Alibaba IPO main contributor
Boosted by the imminent initial public offering of Alibaba group, mergers, acquisitions and IPOs involving companies based in offshore financial centers reached the second highest value in the past decade during the second quarter of 2014.
The 632 deals announced during the period amounted to a combined transaction value of US$80.9 billion, an increase of 23 percent over the first quarter. While the number of transactions was about the same as the 642 transactions in the first quarter of the year, the second quarter average deal size of $128 million was the highest in the past 10 years, with the exception of January 2012 when a single $56 billion transaction resulted in an unusual spike.
Law firm Appleby, which collects the data from various offshore financial centers in its quarterly Offshore-I report, said the planned $20 billion IPO of Cayman-registered Alibaba Group was the main contributor to the increase. However, three deals worth more than $2 billion would have pushed the second quarter transaction values beyond all of 2013’s quarterly results even without the Alibaba listing.
“For six consecutive quarters, total deal values have either increased or remained level, and the last three quarters have seen values jump more than 20 percent on the quarter previously,” said Cameron Adderley, partner and global head of Corporate & Commercial at Appleby. “Companies appear to be putting more money to work on offshore deals, and an upward trajectory is gathering momentum.”
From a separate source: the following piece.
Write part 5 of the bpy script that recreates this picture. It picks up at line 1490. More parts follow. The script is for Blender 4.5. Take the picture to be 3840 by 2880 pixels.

The Cayman Islands remained the top target destination for offshore dealmaking, with 205 deals at a cumulative value of $40.6 billion, which represents 32 percent of the total volume and about half of the value spent on offshore companies.
“In 2013, the Cayman Islands emerged as the destination of choice for investors in offshore assets, and we’ve seen that trend continue into this year,” said Simon Raftopoulos, a Cayman-based partner and member of the firm’s corporate finance and insurance teams. “Cayman is once again on the receiving end of the biggest number of deals, including the quarter’s largest deal overall, that combine for the highest total deal value.”
In the second quarter of 2014, Cayman recorded 205 transactions, compared to 189 in the preceding quarter and 141 in Q2 2013. The transactions represented a combined deal value of $40.6 billion, up 71 percent on the preceding three-month period.
Four of the quarter’s top 10 deals involved Cayman targets, including the largest: the planned IPO of Cayman-incorporated e-commerce site Alibaba Group, which announced it will float 12 percent of its stock on the New York Stock Exchange. The announced Alibaba IPO was also the largest deal in the information and communication sector, which dominated offshore activity this quarter.
In terms of deal volume, Cayman attracted nearly twice as many transactions as its nearest comparator, the report found. The British Virgin Islands followed with 112 deals, and Hong Kong recorded 100 deals. By value, Cayman outdistanced second-place Hong Kong, which reported a cumulative deal value of US$14.5 billion, while BVI followed with US$10.7 billion.